CAGE: Probing Causal Relationships in Deep Generative Models

29 Sep 2021  ·  Joey Bose, Ricardo Pio Monti, Aditya Grover ·

Deep generative models excel at generating complex, high-dimensional data, often exhibiting impressive generalization beyond the training distribution. The learning principle for these models is however purely based on statistical objectives and it is unclear to what extent such models have internalized the causal relationships present in the training data, if at all. With increasing real-world deployments, such a causal understanding of generative models is essential for interpreting and controlling their use in high-stake applications that require synthetic data generation. We propose CAGE, a framework for inferring the cause-effect relationships governing deep generative models.

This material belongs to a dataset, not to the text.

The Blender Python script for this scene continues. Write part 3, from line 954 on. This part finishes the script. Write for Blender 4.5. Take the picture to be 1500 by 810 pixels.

CAGE employs careful geometrical manipulations within the latent space of a generative model for generating counterfactuals and estimating unit-level generative causal effects. CAGE does not require any modifications to the training procedure and can be used with any existing pretrained latent variable model. Moreover, the pretraining can be completely unsupervised and does not require any treatment or outcome labels. Empirically, we demonstrate the use of CAGE for: (a) inferring cause-effect relationships within a deep generative model trained on both synthetic and high resolution images, and (b) guiding data augmentations for robust classification where CAGE achieves improvements over current default approaches on image datasets.